» Data to process
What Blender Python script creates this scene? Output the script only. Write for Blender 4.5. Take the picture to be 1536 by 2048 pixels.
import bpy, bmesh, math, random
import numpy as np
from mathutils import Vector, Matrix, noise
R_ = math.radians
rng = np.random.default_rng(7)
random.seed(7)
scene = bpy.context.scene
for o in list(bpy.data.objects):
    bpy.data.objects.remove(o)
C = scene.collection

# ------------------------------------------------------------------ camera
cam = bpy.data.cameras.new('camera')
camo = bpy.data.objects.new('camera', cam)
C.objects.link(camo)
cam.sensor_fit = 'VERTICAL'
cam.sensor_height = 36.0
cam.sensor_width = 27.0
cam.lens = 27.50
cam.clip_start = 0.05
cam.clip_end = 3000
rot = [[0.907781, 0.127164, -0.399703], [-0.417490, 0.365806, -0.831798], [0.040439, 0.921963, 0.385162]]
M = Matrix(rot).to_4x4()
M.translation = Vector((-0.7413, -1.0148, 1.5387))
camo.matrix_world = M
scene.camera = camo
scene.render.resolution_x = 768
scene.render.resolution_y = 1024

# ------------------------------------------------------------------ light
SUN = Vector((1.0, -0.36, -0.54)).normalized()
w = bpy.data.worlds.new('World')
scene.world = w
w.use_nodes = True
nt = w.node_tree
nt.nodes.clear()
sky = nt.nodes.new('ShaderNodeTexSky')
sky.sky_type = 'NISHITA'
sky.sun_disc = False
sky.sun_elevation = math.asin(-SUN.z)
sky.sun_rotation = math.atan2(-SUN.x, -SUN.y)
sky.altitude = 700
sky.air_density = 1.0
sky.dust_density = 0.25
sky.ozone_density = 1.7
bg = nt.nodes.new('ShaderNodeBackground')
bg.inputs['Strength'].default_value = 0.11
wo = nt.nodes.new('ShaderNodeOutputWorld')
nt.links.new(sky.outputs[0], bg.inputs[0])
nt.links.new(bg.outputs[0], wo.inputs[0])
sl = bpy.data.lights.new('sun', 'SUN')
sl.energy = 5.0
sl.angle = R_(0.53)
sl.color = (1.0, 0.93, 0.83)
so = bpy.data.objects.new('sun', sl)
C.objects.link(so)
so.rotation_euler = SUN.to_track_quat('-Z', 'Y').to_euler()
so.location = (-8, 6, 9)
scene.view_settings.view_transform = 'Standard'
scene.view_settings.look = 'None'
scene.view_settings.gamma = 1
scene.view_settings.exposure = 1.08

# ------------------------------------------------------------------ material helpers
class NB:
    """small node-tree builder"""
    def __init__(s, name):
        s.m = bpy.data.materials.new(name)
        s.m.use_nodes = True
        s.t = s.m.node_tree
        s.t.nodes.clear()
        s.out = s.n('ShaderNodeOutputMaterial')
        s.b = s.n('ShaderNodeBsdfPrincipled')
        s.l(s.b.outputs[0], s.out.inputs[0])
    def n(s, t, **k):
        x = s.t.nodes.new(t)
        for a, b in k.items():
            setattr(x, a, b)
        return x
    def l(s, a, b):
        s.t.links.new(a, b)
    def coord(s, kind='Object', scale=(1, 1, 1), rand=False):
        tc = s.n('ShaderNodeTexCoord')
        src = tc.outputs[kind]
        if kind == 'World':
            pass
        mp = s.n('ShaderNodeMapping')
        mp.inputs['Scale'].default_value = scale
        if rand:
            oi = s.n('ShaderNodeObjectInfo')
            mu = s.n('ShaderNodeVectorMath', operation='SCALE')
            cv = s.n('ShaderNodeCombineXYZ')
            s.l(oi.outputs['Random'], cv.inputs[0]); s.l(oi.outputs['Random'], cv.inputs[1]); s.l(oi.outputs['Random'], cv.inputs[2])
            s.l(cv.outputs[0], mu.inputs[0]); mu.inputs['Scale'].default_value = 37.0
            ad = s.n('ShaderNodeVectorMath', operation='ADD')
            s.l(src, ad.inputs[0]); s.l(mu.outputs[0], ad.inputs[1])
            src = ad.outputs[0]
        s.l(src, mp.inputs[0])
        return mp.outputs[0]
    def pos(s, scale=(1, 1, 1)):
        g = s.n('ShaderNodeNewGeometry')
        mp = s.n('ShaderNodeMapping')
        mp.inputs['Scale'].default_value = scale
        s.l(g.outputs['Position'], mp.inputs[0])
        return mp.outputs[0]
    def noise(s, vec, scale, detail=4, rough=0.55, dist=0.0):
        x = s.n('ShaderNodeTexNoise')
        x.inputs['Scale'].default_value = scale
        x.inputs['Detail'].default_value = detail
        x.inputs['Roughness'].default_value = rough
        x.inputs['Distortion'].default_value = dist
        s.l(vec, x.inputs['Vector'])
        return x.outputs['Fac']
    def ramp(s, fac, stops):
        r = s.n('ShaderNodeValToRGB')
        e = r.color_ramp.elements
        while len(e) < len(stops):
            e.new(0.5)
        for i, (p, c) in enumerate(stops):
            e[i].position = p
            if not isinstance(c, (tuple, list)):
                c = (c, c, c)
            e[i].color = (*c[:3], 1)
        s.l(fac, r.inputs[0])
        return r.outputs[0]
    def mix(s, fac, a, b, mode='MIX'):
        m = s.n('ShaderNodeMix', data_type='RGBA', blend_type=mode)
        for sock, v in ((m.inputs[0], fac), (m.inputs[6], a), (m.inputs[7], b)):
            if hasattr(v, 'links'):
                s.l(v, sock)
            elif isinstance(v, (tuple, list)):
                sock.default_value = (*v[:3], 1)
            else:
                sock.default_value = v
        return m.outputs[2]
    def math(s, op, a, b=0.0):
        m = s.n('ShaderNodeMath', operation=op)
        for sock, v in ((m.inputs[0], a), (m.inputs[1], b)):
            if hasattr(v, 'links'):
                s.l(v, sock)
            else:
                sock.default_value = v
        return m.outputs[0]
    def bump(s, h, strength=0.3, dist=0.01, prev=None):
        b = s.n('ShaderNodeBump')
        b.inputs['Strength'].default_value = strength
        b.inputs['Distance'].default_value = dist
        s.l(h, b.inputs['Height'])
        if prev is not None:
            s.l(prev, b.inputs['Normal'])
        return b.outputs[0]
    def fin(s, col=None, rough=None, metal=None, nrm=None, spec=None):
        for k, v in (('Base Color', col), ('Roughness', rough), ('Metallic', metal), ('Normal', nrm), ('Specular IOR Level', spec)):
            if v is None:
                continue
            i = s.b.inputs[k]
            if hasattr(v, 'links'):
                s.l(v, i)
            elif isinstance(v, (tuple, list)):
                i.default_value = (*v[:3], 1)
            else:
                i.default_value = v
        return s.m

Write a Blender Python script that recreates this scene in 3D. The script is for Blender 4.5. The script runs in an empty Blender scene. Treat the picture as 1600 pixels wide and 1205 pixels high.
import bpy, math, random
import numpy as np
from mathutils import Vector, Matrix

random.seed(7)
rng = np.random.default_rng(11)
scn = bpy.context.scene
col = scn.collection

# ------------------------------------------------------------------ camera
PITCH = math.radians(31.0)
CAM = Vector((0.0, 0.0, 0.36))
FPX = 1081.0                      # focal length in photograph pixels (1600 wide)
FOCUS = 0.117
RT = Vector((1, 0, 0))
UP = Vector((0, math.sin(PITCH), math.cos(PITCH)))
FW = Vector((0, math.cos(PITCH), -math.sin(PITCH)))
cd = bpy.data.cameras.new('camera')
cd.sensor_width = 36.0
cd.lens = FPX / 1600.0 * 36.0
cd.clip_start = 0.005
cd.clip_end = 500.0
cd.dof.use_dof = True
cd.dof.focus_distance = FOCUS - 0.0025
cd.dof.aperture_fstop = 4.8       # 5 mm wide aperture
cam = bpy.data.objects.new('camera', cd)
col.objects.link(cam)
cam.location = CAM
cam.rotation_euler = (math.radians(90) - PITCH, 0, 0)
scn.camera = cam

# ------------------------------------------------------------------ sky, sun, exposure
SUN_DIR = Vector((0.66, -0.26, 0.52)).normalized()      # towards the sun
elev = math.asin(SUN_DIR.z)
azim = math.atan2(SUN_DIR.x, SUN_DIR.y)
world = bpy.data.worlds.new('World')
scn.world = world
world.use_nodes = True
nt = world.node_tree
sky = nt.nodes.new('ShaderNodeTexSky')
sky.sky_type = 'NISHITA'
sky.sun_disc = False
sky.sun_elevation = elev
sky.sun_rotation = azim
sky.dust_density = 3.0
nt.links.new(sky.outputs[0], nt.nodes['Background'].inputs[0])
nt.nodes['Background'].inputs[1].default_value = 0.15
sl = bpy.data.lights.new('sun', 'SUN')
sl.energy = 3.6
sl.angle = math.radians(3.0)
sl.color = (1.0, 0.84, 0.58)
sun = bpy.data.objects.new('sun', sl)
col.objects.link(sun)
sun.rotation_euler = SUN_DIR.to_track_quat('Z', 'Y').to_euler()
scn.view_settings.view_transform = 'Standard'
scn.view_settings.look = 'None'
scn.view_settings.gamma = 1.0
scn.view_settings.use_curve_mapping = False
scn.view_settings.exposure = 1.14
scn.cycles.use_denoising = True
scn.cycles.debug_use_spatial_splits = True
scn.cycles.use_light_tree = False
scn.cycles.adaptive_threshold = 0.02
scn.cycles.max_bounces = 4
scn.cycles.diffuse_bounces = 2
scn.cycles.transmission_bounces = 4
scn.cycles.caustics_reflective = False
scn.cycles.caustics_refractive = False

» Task
In the listing above, please print only the lines from the first one to the line where "scene.render.resolution_y = 1024" appears, exactly as written, both of those lines included.

» Written solution
What Blender Python script creates this scene? Output the script only. Write for Blender 4.5. Take the picture to be 1536 by 2048 pixels.
import bpy, bmesh, math, random
import numpy as np
from mathutils import Vector, Matrix, noise
R_ = math.radians
rng = np.random.default_rng(7)
random.seed(7)
scene = bpy.context.scene
for o in list(bpy.data.objects):
    bpy.data.objects.remove(o)
C = scene.collection

# ------------------------------------------------------------------ camera
cam = bpy.data.cameras.new('camera')
camo = bpy.data.objects.new('camera', cam)
C.objects.link(camo)
cam.sensor_fit = 'VERTICAL'
cam.sensor_height = 36.0
cam.sensor_width = 27.0
cam.lens = 27.50
cam.clip_start = 0.05
cam.clip_end = 3000
rot = [[0.907781, 0.127164, -0.399703], [-0.417490, 0.365806, -0.831798], [0.040439, 0.921963, 0.385162]]
M = Matrix(rot).to_4x4()
M.translation = Vector((-0.7413, -1.0148, 1.5387))
camo.matrix_world = M
scene.camera = camo
scene.render.resolution_x = 768
scene.render.resolution_y = 1024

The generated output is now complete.